A terme, l'objectif est de quadrupler les résultats de 2020. Un tel rythme de développement permettrait de produire 50% de l'électricité consommée en Suisse grâce au solaire d'ici 2050.
Mais il sera nécessaire de trouver où installer les panneaux. Durant les 15 dernières années, la puissance électrique solaire s'est déployée principalement sur les maisons individuelles et dans les zones industrielles.
La Suisse pourrait manquer d’électricité dès 2025, alertait en automne dernier le conseiller fédéral en charge de l'Economie Guy Parmelin. En parallèle de la recherche de solutions pour garantir l'approvisionnement, la Confédération a mis au point un plan catastrophe en cas de pénurie durable.
Cela pourrait survenir si le marché ne produit plus assez d’électricité par rapport à la demande au point de créer un déséquilibre profond.

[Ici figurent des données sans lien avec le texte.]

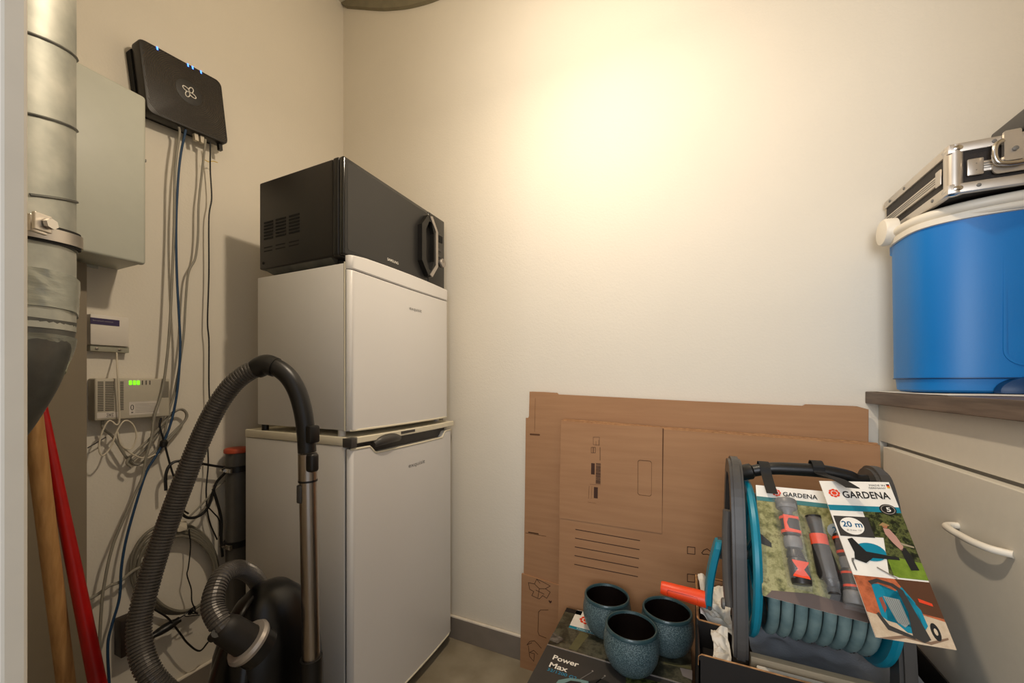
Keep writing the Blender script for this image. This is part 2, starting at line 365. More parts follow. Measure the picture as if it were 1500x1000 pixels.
# ================================================================ poles
def pole(name, p1, p2, r, m, label, ztop, taper=0.0, parts=None):
    d = (p1-p2).normalized(); foot = p2+d*((0.0-p2.z+0.03)/d.z); top = p2+d*((ztop-p2.z)/d.z)
    t = thing(name, label, 'broom', (foot.x, foot.y, 0.0))
    n = 30; pts = [foot.lerp(top, i/n) for i in range(n+1)]
    bm = NB(); tube(bm, pts, lambda f, i: r*(1-taper*f)*(1 if i < n else 0.7), 18); obj('handle', bm, m, t, True)
    bm = NB(); box(bm, foot.x-0.025, foot.x+0.025, max(foot.y-0.13, 0.16), foot.y+0.03, 0.06, 0.09, 0.006); obj('head', bm, m, t)
    bm = NB(); box(bm, foot.x-0.022, foot.x+0.022, max(foot.y-0.125, 0.165), foot.y+0.025, 0.0, 0.062, 0.004); obj('bristles', bm, parts, t)
    return t
pole('broom', at_t(48, 610, 0.70), at_t(97, 1000, 0.78), 0.0135, M_wood, 'broom with a plain tan wooden handle, left of the red one, behind the door frame', 1.16, 0.05, M_dgrey)
pole('broom', at_t(66, 620, 0.76), at_t(143, 1000, 0.78), 0.0165, M_red, 'broom with a bright red handle leaning right of the tan wooden one', 1.14, 0.62, M_black)
# ================================================================ grey wall enclosure
enc = thing('electrical_enclosure', 'pale grey electrical enclosure on the left wall behind the duct', 'cabinet', (WX, 0.33, 1.305))
obj('housing', B(WX+0.001, -1.300, 0.16, 0.511, 1.307, 1.737, 0.004), M_boxgrey, enc, True)
obj('door', B(-1.300, -1.278, 0.158, 0.513, 1.304, 1.740, 0.007, 3), M_boxgrey, enc, True)
obj('hinge', B(-1.305, -1.285, 0.5115, 0.5165, 1.575, 1.582, 0.001), M_mgrey, enc)
obj('back_flange', B(WX, WX+0.006, 0.15, 0.47, 1.300, 1.3069), M_boxgrey, enc)
# ================================================================ router on the wall
rou = thing('wireless_router', 'black wall-hung router with ribbed rings and white looped emblem', 'router', (WX, 0.64, 1.75))
RC = Vector((-1.364, 0.6430, 1.8600)); rang = math.radians(6.3)
ry = Vector((0, math.cos(rang), math.sin(rang))); rz = Vector((0, -math.sin(rang), math.cos(rang)))
def rf(y, z, h): return RC+ry*y+rz*z+Vector((1, 0, 0))*h
W2, H2 = 0.1050, 0.0975
rp = rrect(-W2, W2, -H2, H2, 0.017, 6)
bm = NB()
def scl(pts, s): return [(x*(1-s/W2), y*(1-s/H2)) for x, y in pts]
rings = [[rf(x, y, h) for x, y in scl(rp, s)] for h, s in ((-0.036, 0.003), (-0.034, 0.0), (-0.004, 0.0), (0.0, 0.0022), (0.0008, 0.005))]
loft(bm, rings); obj('casing', bm, M_gloss if False else mat('router_black', (0.13, 0.115, 0.10), 0.42), rou, True)
obj('wall_bracket', prism(NB(), rrect(-W2-0.004, W2-0.02, -H2+0.008, H2-0.02, 0.008), rf, -0.0595, -0.036), M_void, rou)
M_rring = mat('router_rib', (0.30, 0.27, 0.235), 0.35)
bm = NB()
for i in range(24):
    r = 0.036+i*0.0041
    pts = []
    for k in range(96):
        a = 2*math.pi*k/96; x = r*math.cos(a); y = r*math.sin(a)*1.0
        pts.append((x+0.006, y+0.012))
    seg = []
    for k in range(97):
        x, y = pts[k % 96]
        if abs(x) < W2-0.006 and abs(y) < H2-0.006: seg.append(rf(x, y, 0.0008))
        else:
            if len(seg) > 2: tube(bm, seg, 0.0009, 4)
            seg = []
    if len(seg) > 2: tube(bm, seg, 0.0009, 4)
o = obj('ribbed_rings', bm, M_rring, rou, True); o['kind'] = 'stuff'
obj('centre_disc', lathe(NB(), [(0.0335, 0.0), (0.0335, 0.0012), (0.031, 0.0018)], rf(0.006, 0.012, 0), Vector((1, 0, 0)), 48), mat('router_disc', (0.16, 0.15, 0.14), 0.5), rou, True)
bm = NB()
for q in range(4):
    base = q*math.pi/2+math.radians(45); pts = []
    for k in range(17):
        t = k/16*2*math.pi; lx = 0.0135*(1-math.cos(t))/2*1.25+0.001; ly = 0.0055*math.sin(t)+0.004*(1-math.cos(t))/2*(1)
        pts.append(rf(0.006+lx*math.cos(base)-ly*math.sin(base), 0.012+lx*math.sin(base)+ly*math.cos(base), 0.0026))
    tube(bm, pts, 0.0013, 6)
obj('emblem', bm, M_inkw, rou, True)
for yy in (-0.062, 0.012, 0.024, 0.046):
    obj('status_light', prism(NB(), rrect(yy-0.0018, yy+0.0018, H2-0.010, H2-0.0015, 0.0008, 2), rf, -0.002, 0.0016), M_bled, rou)
for yy in (0.018, 0.034, 0.086):
    obj('port_plug', prism(NB(), rrect(yy-0.005, yy+0.005, -H2-0.020, -H2+0.004, 0.001, 2), rf, -0.022, -0.010), M_black if yy > 0.05 else M_cwhite, rou)
# ================================================================ small white terminal box
def bx_wall(u0, u1, v0, v1, x0, x1, um=None, vm=None):
    a = at_x(u0, (v0+v1)/2, x1); b = at_x(u1, (v0+v1)/2, x1)
    c = at_x((u0+u1)/2, v0, x1); d = at_x((u0+u1)/2, v1, x1)
    return (x0, x1, a.y, b.y, d.z, c.z)
ter = thing('network_terminal', 'small white network terminal box with purple label, above the cream modem', 'terminal box', (WX, 0.49, 1.07))
b = bx_wall(127, 186, 461, 508, WX, -1.398); yb = (b[2], b[3])
obj('cover', B(WX, -1.396, 0.448, 0.524, 1.096, 1.176, 0.003), M_onu, ter, True)
lb = [at_x(132.5, 464.5, -1.3955), at_x(175, 468.5, -1.3955), at_x(175, 478, -1.3955), at_x(132.5, 475.5, -1.3955)]
obj('label', B(-1.397, -1.3952, lb[0].y, lb[1].y, lb[2].z, lb[0].z), mat('label_purple', (0.22, 0.17, 0.32), 0.5), ter, label='small purple printed label')
def fw(y, z, h): return Vector((-1.3952+h, y, z))
text('fibre network connection', fw, lb[0].y+0.004, (lb[0].z+lb[2].z)/2, (lb[1].y-lb[0].y)*0.7, 0.003, M_silver, ter)
obj('mounting_strip', B(WX, -1.402, 0.450, 0.526, 1.080, 1.0955, 0.001), mat('strip_plastic', (0.62, 0.61, 0.54), 0.4), ter, True)
for yy in (0.462, 0.506): obj('screw', lathe(NB(), [(0.003, 0), (0.003, 0.002), (0.001, 0.0025)], (-1.402, yy, 1.087), Vector((1, 0, 0)), 12), M_steel, ter, True)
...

Un tel scénario pourrait survenir si nos voisins, allemands et français, réduisent leur exportation d'électricité, faute de gaz et de centrales nucléaires en activité.
Les premières mesures concernent les entreprises. Mais si la situation se dégrade trop, les particuliers peuvent être affectés. Le Conseil fédéral peut en effet interdire tous les appareils gourmands en énergie qui ne sont pas indispensables, comme les saunas, les piscines, les ascenseurs ou les éclairage de vitrines.